Priscila Castello Branco ri à toa na entrevista que deu ao site. Também não é pra menos. A atriz de 35 anos tem começado a colher os resultados da estrada que vem trilhando há quase 10 anos, principalmente na comédia, praia natural para a paulista. Ao lado de Maria Clara Gueiros e Júlia Rabello, ela está em ‘Agora É que São Elas!‘, espetáculo com texto e direção de Fábio Porchat, também seu namorado. “É um sonho, né? Não dá nem para acreditar, é bom demais, os ingressos têm esgotado. A peça é leve, um respiro”. Além desta montagem, Priscila também faz seu solo de stand up pelo Brasil, o ‘Estou quase lá‘. “É sobre aquela ideia do ‘quase’ na vida, nunca é bom o suficiente. Entrou na novela? Você está quase lá, hein. Era novela das nove? Não? Calma, você está quase lá. Era protagonista? Não? Fica tranquila, está quase lá. Falo disso, da vida cotidiana, da diferença de comunicação entre homens e mulheres”. Ela também reflete sobre o machismo no universo do humor. “O stand up é um meio em que os homens foram pioneiros. Como esse machismo é enraizado na sociedade, ele também está lá. A mulher chegou mais tarde na comédia, não havia espaço”.

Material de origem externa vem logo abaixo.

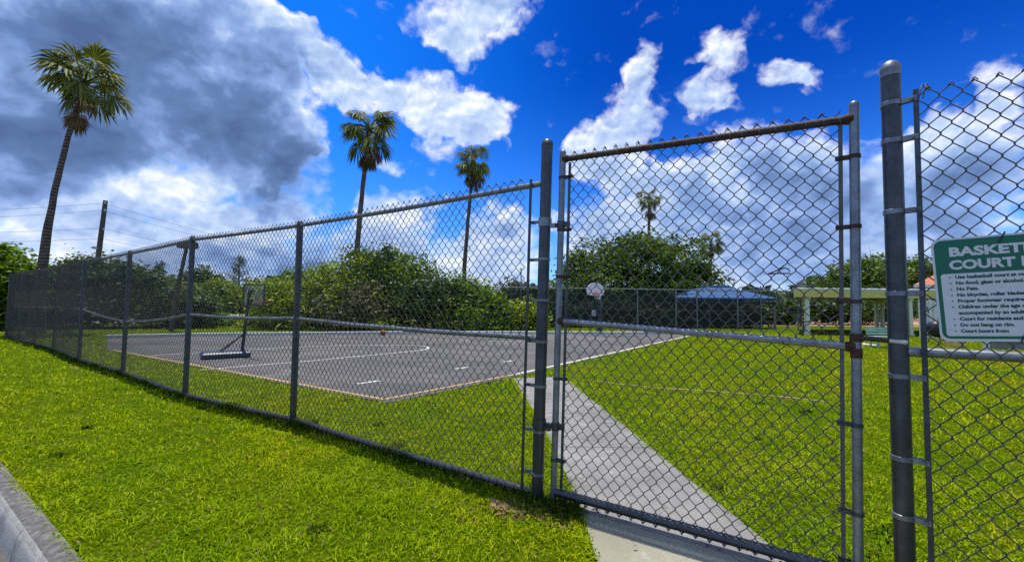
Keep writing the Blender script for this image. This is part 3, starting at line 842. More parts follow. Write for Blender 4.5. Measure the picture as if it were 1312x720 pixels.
bl = lettering(rows, M['sign_text'], .0037, 'rules_lettering')
for i, y in enumerate(ys_):
    if i == 6: continue
    mb = MB()
    o = [(.056 + .0034 * math.cos(t), y + .0034 * math.sin(t)) for t in np.linspace(0, 2 * math.pi, 9)[:-1]]
    mb.add([SP(x, yy_, .0037) for x, yy_ in o], [tuple(range(8))])
    mb.build('bullet_dot', M['sign_text'], sign)
for x, y in ((.243, .012), (.275, SG_H - .024)):
    mb = MB(); c = SP(x, y, .006)
    mb.bar(c - uy * .026 - ux * .010, c + uy * .022 + ux * .012, .006, .003, up=tuple(SNv)); mb.build('cable_tie', M['blackplastic'], sign)
# ---------------------------------------------------------------- portable hoop on the court
hx, hy = gp(293, 458)
hoop = thing('portable_basketball_hoop', (hx, hy, .012), 'portable basketball hoop with dark wheeled base and clear framed backboard on the asphalt', 'basketball hoop')
A3 = Vector((CA[0], CA[1], 0)); B3 = Vector((CB[0], CB[1], 0)); Z3 = Vector((0, 0, 1))
hb = Vector((hx, hy, .012))
pole0 = sited(314, 452, 11.9); pole0.z = .18
mb = MB()
Lb, Wb = .54, .30
Hd = (pole0 - hb); Hd.z = 0; Hd.normalize(); Hs = Vector((-Hd.y, Hd.x, 0))
def hp(a, b, z): return hb + Hd * a + Hs * b + Z3 * z
sec = [(.03, 0.0), (.0, .05), (.0, .12), (.05, .165)]
v = []; 
for ins_, z in sec:
    for sx, sy in ((-1, -1), (1, -1), (1, 1), (-1, 1)):
        v.append(hp(sx * (Lb - ins_), sy * (Wb - ins_), z))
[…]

Com a relação com o humorista veio o amor, a parceria rara, mas também muita exposição. Ser conhecida hoje do grande público como ‘namorada do Porchat’ te incomoda? “Ser a namorada do Porchat é maravilhoso, ele é um homem maravilhoso. Sou apaixonada por ele, tenho muita alegria de estar ao seu lado, estamos vivendo uma fase muito gostosa. O que isso pode ter de errado? Acho que o erro, por exemplo, é quando sai uma matéria e me definem como meu ‘estado civil’, como apenas a namorada do Porchat. Mas aí não é sobre mim, é sobre quem está falando isso. Não dá para resumir uma mulher a quem ela namora, desmerecendo tudo o que realizou, sua história. Sou a fã número do Fábio, mas também estou construindo um caminho. E que bom que nossos caminhos profissionais também estão se cruzando, isso é fruto de muita sintonia”.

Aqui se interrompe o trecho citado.